US failure in Iraq returning to haunt it

In August, Barack Obama became the fourth consecutive US President to bomb Iraq and has also begun airstrikes inside of Syria. Tony Abbott has been the most enthusiastic member of his “coalition”, pledging Australian military support even before the terms of the war became clear.

Initially, Obama’s war was presented as a “humanitarian mission” to assist Kurds and Yazidis besieged by Islamic State (IS) forces in Northern Iraq. But as daily bombing raids take place in both Iraq and Syria the aim has now become to “degrade and ultimately destroy” IS.

Obama was reluctant to bring US military forces back into the quagmire of the Middle East after withdrawing the last US troops from Iraq in 2011.

Both Obama and Abbott have denounced IS as “evil” to justify the bombing. They are undoubtedly a brutal, reactionary force. But the US supports all manner of atrocities that serve its interests, whether from its reliable watchdog Israel, or the dictatorships it supports across the Middle East like Saudi Arabia and Egypt.

The US’s real concern is that IS is fundamentally destabilising the whole region. Its military success has threatened US strategic interests in the region. Iran has already extended its influence into Iraq and as much as the US might want to topple Assad in Syria, it wants a regime sympathetic to the US to take its place.

IS have effectively dissolved the border between Iraq and Syria, imposed by Western imperialism after the First World War. While in the past funding for IS has undoubtedly come from within some Gulf States, anxious to topple Assad and contain Iran, the group is now outside their control. Its occupation of huge areas in Iraq and Syria rests on a mixture of terror against opponents and genuine grievances held by many Sunnis about both the Iraqi and Assad regimes.

Failed occupation

The current war is a direct product of the catastrophic failure of the 2003 invasion of Iraq and the poisonous sectarianism fostered by the US as it sought to defeat the Iraqi insurgency.

The US also cultivated a semi-independent Kurdish state in Northern Iraq as a strategic base. It was IS advances on key Kurdish towns, particularly Erbil, which prompted the latest military action.

When the US was finally forced to withdraw in 2011, they left behind a government dominated by the Shiite party of Nouri Al-Maliki, which was reliant on US patronage and weapons, but also became increasingly fused with the Shiite regime in Iran. It brutally repressed Sunni led protests in areas such as Fallujah and Mosul, alienating vast swathes of the country, much of which is now under IS control.

The Iraqi government has proven to be corrupt and ineffective. Instead of equipping and paying soldiers, many army commanders simply pocket funds. As Patrick Cockburn has written, “Three and a half months since the Iraqi army was spectacularly routed in northern Iraq by a far inferior force of ISIS fighters, it is still seeing bases overrun because it fails to supply them with ammunition, food and water.”

Growing instability

The war unleashed in Syria by Bashar Al-Assad following the 2011 uprising, which has killed an estimated 200,000 people, has further contributed to regional instability.

Last year Obama considered a bombing campaign against Assad.
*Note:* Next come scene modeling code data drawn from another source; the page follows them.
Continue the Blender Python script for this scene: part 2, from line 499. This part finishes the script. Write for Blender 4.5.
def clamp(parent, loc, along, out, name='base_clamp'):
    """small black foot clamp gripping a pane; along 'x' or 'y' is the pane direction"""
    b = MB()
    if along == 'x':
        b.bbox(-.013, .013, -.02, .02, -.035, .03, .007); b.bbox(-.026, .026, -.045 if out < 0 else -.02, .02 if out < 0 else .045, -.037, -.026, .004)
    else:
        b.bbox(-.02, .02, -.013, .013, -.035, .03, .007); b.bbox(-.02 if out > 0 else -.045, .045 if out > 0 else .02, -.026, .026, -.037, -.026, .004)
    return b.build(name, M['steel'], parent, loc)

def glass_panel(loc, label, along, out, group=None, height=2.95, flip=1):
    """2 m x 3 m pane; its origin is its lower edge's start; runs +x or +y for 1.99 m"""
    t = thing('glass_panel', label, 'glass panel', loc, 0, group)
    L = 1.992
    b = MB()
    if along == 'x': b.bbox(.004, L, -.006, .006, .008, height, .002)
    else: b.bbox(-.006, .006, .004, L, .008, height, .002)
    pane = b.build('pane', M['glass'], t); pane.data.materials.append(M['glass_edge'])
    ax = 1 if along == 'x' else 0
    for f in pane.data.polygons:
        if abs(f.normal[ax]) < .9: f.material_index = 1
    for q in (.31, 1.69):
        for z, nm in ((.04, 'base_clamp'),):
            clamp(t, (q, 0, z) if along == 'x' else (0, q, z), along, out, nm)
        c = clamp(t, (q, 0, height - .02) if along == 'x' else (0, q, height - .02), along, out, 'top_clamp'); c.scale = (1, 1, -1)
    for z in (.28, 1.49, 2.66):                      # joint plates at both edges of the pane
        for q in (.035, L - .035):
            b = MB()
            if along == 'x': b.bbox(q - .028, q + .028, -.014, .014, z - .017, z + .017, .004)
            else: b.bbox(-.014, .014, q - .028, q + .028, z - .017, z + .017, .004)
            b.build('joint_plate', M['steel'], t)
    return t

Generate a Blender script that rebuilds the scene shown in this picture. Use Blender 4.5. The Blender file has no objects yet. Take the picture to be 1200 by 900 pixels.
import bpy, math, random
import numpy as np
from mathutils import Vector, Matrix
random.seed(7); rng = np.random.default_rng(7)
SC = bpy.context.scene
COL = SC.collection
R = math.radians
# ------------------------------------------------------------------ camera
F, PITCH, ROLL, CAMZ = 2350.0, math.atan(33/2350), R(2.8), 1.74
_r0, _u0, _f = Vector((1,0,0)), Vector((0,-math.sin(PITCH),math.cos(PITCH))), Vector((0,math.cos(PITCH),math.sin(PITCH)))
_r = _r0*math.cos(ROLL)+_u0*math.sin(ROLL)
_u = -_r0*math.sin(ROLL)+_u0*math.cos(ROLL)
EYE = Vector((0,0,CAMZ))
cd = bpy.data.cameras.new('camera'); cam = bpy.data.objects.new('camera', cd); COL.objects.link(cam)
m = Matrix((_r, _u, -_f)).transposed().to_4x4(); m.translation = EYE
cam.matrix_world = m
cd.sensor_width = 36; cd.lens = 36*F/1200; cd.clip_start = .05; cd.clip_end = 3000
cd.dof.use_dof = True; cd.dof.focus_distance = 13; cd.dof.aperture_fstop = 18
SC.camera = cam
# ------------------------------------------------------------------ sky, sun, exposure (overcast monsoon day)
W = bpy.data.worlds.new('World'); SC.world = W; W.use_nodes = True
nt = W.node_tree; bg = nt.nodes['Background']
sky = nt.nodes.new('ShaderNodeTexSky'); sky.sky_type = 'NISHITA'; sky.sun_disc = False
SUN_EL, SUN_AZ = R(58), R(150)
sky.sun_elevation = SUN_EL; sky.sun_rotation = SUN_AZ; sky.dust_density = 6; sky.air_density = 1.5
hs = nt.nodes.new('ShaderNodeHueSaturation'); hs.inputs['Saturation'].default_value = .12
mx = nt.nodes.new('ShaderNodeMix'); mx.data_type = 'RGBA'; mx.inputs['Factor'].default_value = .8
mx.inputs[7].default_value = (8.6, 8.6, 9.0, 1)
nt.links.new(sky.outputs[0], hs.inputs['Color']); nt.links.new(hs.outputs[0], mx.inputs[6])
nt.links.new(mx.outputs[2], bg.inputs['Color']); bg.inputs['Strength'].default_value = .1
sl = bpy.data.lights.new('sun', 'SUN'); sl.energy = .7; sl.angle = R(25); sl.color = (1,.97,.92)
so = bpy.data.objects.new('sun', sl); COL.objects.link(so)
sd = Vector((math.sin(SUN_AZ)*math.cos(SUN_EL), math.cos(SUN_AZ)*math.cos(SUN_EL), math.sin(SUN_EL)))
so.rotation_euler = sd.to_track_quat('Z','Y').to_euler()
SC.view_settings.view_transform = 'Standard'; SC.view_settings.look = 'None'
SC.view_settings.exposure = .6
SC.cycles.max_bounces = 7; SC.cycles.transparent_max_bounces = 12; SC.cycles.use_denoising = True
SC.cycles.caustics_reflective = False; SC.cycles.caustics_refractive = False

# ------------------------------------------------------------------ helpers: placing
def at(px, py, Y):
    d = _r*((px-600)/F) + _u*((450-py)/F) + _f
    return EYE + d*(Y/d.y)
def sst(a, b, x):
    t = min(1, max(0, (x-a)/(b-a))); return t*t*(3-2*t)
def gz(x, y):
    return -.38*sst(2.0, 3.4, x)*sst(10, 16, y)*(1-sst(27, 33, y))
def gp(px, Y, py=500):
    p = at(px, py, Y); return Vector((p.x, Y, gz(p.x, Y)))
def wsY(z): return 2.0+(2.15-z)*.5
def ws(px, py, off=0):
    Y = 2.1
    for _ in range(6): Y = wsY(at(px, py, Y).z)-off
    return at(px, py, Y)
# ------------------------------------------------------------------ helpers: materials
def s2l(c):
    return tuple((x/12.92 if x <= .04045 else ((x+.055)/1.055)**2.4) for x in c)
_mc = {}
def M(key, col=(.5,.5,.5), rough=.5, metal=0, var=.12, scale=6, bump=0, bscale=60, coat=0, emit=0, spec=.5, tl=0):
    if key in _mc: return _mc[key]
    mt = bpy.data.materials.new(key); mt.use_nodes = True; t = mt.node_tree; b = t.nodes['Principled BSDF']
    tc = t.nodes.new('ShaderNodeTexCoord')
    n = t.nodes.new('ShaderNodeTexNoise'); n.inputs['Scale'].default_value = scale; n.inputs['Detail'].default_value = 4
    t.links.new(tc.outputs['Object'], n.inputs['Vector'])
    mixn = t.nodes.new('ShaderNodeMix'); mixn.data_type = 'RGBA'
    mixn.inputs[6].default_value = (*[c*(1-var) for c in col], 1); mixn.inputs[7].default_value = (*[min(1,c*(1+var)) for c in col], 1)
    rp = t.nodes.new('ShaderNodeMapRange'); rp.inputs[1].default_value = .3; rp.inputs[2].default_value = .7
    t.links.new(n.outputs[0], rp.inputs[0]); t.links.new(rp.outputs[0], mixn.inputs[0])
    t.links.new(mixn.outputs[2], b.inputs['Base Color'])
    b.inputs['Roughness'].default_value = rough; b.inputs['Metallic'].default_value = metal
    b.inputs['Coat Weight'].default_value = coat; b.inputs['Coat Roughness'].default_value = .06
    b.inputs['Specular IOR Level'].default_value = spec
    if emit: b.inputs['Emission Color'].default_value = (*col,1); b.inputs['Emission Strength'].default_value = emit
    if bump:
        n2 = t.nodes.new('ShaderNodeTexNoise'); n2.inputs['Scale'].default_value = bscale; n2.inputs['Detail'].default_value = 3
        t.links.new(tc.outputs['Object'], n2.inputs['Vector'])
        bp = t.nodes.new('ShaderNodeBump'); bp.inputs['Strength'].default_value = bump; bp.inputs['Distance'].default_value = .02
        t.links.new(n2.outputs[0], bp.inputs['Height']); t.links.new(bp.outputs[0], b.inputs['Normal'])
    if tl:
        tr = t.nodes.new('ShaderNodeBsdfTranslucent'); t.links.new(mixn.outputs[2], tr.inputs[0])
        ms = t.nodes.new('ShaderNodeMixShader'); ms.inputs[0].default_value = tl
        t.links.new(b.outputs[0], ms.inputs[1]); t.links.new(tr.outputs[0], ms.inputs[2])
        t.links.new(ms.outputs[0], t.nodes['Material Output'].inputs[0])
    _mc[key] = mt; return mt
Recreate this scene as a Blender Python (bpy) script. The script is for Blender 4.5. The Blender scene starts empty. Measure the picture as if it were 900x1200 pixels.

Now he has now settled on bombing not only IS, but also other Islamist groups who are fighting Assad. A number of early US bombing raids targeted the group Jabhat Al-Nusra.

These bombings have been condemned by all the major forces fighting Assad. Even battalions of the “Free Syrian Army”, the “moderate opposition” now receiving some assistance from the US, oppose them. Rebel fighters point out that the bombing will have very limited military impact, bolster the credibility of IS as an anti-imperialist force and destabilise forces on the ground that have actually been challenging IS.

Obama has tried to distinguish his campaign from the 2003 invasion of Iraq, emphasising a reliance on airpower, rather than combat operations by US soldiers. But he had already sent nearly 1200 US troops to Iraq before the bombing began and announced the dispatch of another 475 in September, supposedly to fulfil a “training” and “advisory” role for the Iraqi army. There are parallels to the first dispatches of US troops in “advisory roles” to Vietnam in the early 1960s.

General Martin Dempsey, chairman of the US Joint Chiefs of Staff, has refused to rule out the possibility of US troops in combat roles, acknowledging the necessity of a ground war to ultimately defeat IS.

The rise of IS is the bitter fruit of US imperialism. US bombs can only compound the catastrophe besetting ordinary Syrians and Iraqis.